# CHALLENGE:
Would you return all of this data exactly, leaving nothing out?

________________

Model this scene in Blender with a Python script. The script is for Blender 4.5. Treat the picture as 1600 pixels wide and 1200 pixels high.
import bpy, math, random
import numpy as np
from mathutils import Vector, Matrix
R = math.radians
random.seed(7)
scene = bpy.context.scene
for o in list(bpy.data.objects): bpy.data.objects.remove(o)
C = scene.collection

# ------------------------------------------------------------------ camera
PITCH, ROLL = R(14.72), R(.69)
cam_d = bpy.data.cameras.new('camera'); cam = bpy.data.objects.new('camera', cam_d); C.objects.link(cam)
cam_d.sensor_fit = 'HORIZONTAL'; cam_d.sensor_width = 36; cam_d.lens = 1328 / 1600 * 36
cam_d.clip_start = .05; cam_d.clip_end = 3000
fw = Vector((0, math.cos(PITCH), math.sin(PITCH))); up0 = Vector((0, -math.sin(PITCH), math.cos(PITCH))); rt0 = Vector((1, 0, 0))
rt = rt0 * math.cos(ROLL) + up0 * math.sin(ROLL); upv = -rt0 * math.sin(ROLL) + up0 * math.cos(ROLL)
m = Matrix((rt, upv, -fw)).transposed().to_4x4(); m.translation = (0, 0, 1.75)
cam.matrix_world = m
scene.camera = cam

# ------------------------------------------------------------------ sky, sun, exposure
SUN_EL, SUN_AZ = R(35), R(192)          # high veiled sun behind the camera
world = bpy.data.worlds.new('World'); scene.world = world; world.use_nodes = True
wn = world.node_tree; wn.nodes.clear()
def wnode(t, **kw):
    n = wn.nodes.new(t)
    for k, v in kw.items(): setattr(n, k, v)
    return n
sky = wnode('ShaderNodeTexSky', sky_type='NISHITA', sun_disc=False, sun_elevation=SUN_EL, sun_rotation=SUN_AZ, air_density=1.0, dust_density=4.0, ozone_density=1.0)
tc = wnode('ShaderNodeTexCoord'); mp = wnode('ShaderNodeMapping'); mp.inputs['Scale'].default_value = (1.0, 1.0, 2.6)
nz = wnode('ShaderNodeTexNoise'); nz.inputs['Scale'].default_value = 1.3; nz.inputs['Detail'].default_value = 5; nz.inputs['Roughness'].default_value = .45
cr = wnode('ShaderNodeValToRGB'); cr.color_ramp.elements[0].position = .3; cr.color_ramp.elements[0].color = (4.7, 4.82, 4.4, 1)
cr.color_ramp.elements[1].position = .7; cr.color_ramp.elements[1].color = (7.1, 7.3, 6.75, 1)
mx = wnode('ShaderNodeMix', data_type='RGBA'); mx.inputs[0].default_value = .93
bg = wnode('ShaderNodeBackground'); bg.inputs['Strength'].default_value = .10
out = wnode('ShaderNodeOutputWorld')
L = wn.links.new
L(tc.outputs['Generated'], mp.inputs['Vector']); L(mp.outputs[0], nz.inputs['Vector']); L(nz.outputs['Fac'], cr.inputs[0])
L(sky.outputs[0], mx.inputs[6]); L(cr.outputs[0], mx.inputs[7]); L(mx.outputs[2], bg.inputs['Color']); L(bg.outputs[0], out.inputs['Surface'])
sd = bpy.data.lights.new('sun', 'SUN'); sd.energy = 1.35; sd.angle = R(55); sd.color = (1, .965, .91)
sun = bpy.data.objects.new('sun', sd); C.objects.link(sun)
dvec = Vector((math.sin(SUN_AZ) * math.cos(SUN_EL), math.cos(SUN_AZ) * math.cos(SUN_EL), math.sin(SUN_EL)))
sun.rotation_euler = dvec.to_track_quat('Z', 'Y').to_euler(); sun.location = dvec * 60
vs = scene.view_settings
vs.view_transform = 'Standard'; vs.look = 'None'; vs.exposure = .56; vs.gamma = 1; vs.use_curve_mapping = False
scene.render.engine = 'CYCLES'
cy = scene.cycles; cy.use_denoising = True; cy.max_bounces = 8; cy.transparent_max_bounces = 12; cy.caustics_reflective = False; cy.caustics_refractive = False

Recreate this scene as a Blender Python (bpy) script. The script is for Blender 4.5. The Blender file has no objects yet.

________________

# WORKED ANSWER:
Model this scene in Blender with a Python script. The script is for Blender 4.5. Treat the picture as 1600 pixels wide and 1200 pixels high.
import bpy, math, random
import numpy as np
from mathutils import Vector, Matrix
R = math.radians
random.seed(7)
scene = bpy.context.scene
for o in list(bpy.data.objects): bpy.data.objects.remove(o)
C = scene.collection

# ------------------------------------------------------------------ camera
PITCH, ROLL = R(14.72), R(.69)
cam_d = bpy.data.cameras.new('camera'); cam = bpy.data.objects.new('camera', cam_d); C.objects.link(cam)
cam_d.sensor_fit = 'HORIZONTAL'; cam_d.sensor_width = 36; cam_d.lens = 1328 / 1600 * 36
cam_d.clip_start = .05; cam_d.clip_end = 3000
fw = Vector((0, math.cos(PITCH), math.sin(PITCH))); up0 = Vector((0, -math.sin(PITCH), math.cos(PITCH))); rt0 = Vector((1, 0, 0))
rt = rt0 * math.cos(ROLL) + up0 * math.sin(ROLL); upv = -rt0 * math.sin(ROLL) + up0 * math.cos(ROLL)
m = Matrix((rt, upv, -fw)).transposed().to_4x4(); m.translation = (0, 0, 1.75)
cam.matrix_world = m
scene.camera = cam

# ------------------------------------------------------------------ sky, sun, exposure
SUN_EL, SUN_AZ = R(35), R(192)          # high veiled sun behind the camera
world = bpy.data.worlds.new('World'); scene.world = world; world.use_nodes = True
wn = world.node_tree; wn.nodes.clear()
def wnode(t, **kw):
    n = wn.nodes.new(t)
    for k, v in kw.items(): setattr(n, k, v)
    return n
sky = wnode('ShaderNodeTexSky', sky_type='NISHITA', sun_disc=False, sun_elevation=SUN_EL, sun_rotation=SUN_AZ, air_density=1.0, dust_density=4.0, ozone_density=1.0)
tc = wnode('ShaderNodeTexCoord'); mp = wnode('ShaderNodeMapping'); mp.inputs['Scale'].default_value = (1.0, 1.0, 2.6)
nz = wnode('ShaderNodeTexNoise'); nz.inputs['Scale'].default_value = 1.3; nz.inputs['Detail'].default_value = 5; nz.inputs['Roughness'].default_value = .45
cr = wnode('ShaderNodeValToRGB'); cr.color_ramp.elements[0].position = .3; cr.color_ramp.elements[0].color = (4.7, 4.82, 4.4, 1)
cr.color_ramp.elements[1].position = .7; cr.color_ramp.elements[1].color = (7.1, 7.3, 6.75, 1)
mx = wnode('ShaderNodeMix', data_type='RGBA'); mx.inputs[0].default_value = .93
bg = wnode('ShaderNodeBackground'); bg.inputs['Strength'].default_value = .10
out = wnode('ShaderNodeOutputWorld')
L = wn.links.new
L(tc.outputs['Generated'], mp.inputs['Vector']); L(mp.outputs[0], nz.inputs['Vector']); L(nz.outputs['Fac'], cr.inputs[0])
L(sky.outputs[0], mx.inputs[6]); L(cr.outputs[0], mx.inputs[7]); L(mx.outputs[2], bg.inputs['Color']); L(bg.outputs[0], out.inputs['Surface'])
sd = bpy.data.lights.new('sun', 'SUN'); sd.energy = 1.35; sd.angle = R(55); sd.color = (1, .965, .91)
sun = bpy.data.objects.new('sun', sd); C.objects.link(sun)
dvec = Vector((math.sin(SUN_AZ) * math.cos(SUN_EL), math.cos(SUN_AZ) * math.cos(SUN_EL), math.sin(SUN_EL)))
sun.rotation_euler = dvec.to_track_quat('Z', 'Y').to_euler(); sun.location = dvec * 60
vs = scene.view_settings
vs.view_transform = 'Standard'; vs.look = 'None'; vs.exposure = .56; vs.gamma = 1; vs.use_curve_mapping = False
scene.render.engine = 'CYCLES'
cy = scene.cycles; cy.use_denoising = True; cy.max_bounces = 8; cy.transparent_max_bounces = 12; cy.caustics_reflective = False; cy.caustics_refractive = False

Recreate this scene as a Blender Python (bpy) script. The script is for Blender 4.5. The Blender file has no objects yet.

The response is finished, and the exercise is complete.